I bought Scrivener, the world’s greatest novel-writing software, and got to work on The Chimney Rabbit. Like with so many of my previous projects, at one point I stalled – badly – and was stuck with writer’s block for months. Fortunately, the story kept nagging at my mind, and it wouldn’t leave me alone. Eventually, I got back to writing, and from there I ploughed on until I’d completed the first draft. I’d done it! I’d actually completed a full-length book! Next step, publication!
I knew nothing.
Twenty-seven rejections later, I finally realised that maybe, just maybe, my first book wasn’t quite good enough. One agent, Anne Clark, liked it enough to ask for the whole manuscript, but after reading that, she didn’t feel like she could take it any further. One thing she did say was that my book was too long – at 71,000 words, it was probably about twice as long as it needed to be to attract an agent’s attention. But I’d done my homework! There were tons of books for 8-12-year-olds that long! What I didn’t know was that my research didn’t matter – yes, books of that length are published all the time, but making your book longer than the generally-accepted 30,000 to 40,000 just gives it one more unnecessary hurdle to surmount.
By this point I’d completed the sequel. Which was even longer.
But no words are ever wasted. By that point I had nearly 150,000 words under my belt, and two completed novels. I now knew what worked and what didn’t in terms of planning the book and scheduling writing time. I knew that I could actually finish full-length novels – if I stuck at it.
The next book was a lot better, but more importantly, it was a lot shorter. It went through two major revisions, where I changed the setting and title, and in total it had fourteen rejections. But perhaps most encouragingly, it got onto the longlist for the Bloomsbury/National Literacy Trust New Children’s Author Prize 2015.
By this point I’d been scaling back my submissions to agents, and had been concentrating on competitions. The great thing about competitions is that there’s a winner – that may sound silly, but sometimes you can submit to an agent along with a thousand other aspiring authors, but not one of you is taken any further. At least with a competition, there’s going to be someone who gets published.
I can’t remember exactly how I found out about the competition – it was probably on Twitter – but the Great War Dundee Children’s Book Prize Competition came to my attention. Unlike many competitions, this had a very specific brief – the book had to be related to Dundee and the First World War.
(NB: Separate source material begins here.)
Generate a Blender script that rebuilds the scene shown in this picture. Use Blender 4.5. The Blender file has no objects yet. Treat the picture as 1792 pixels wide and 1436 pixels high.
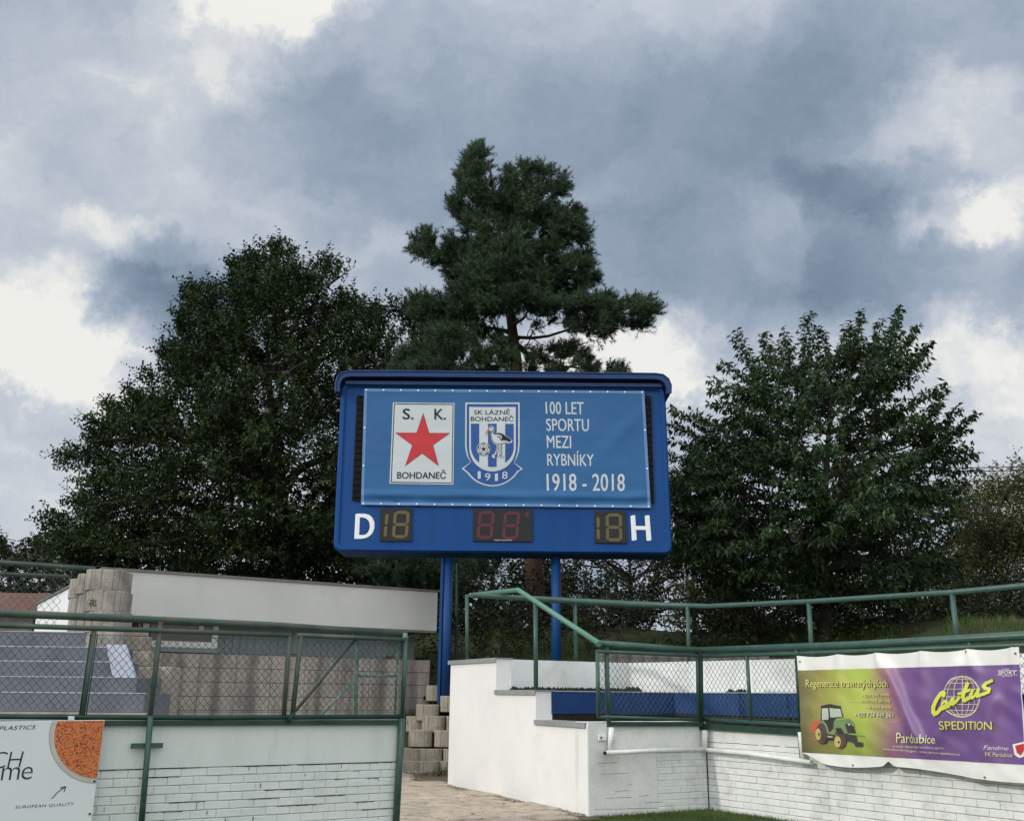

Now, obviously, I didn’t have a book ready-made for that competition, and I wasn’t sure I’d have time – especially when it would require research, as, while I know Dundee reasonably well, I wasn’t around in the First World War…
It was already June, and the closing date was the end of August. But I got an idea and it wouldn’t let go of me. A week of research, a few days planning, a month of writing, and I had my first draft. I got a couple of copies printed, and my partner Sandra read it through, as she does with everything I write. At this point, I had no idea – no idea at all – if it was any good. I’d just been focused on getting the words down. I can’t even say I enjoyed writing it – many evenings, it seemed like an awful lot of hard work. Was it all worth it? Wouldn’t it just have been easier to give up and spend my evenings on the Xbox or watching telly?
The email Sandra sent me included (along with a list of typos) the following:
This is by far the best thing you’ve written.
Well, that was encouraging! I gave my second printed copy to my friend, colleague, and fellow aspiring writer Colin Jones, and he came back with some cracking notes (including little historical fact checks like the lipstick that Nancy’s sister is wearing – yes, lipstick had just been invented, but would a lass from Dundee in 1915 have any?). I pushed on with the second draft, put together the submission package, and sent it off.
The day Fiona Macpherson sent me an email saying that I’d made it onto the shortlist was amazing.
But not quite as amazing as the day, four and a half months later, when I went to Dundee for the prize ceremony.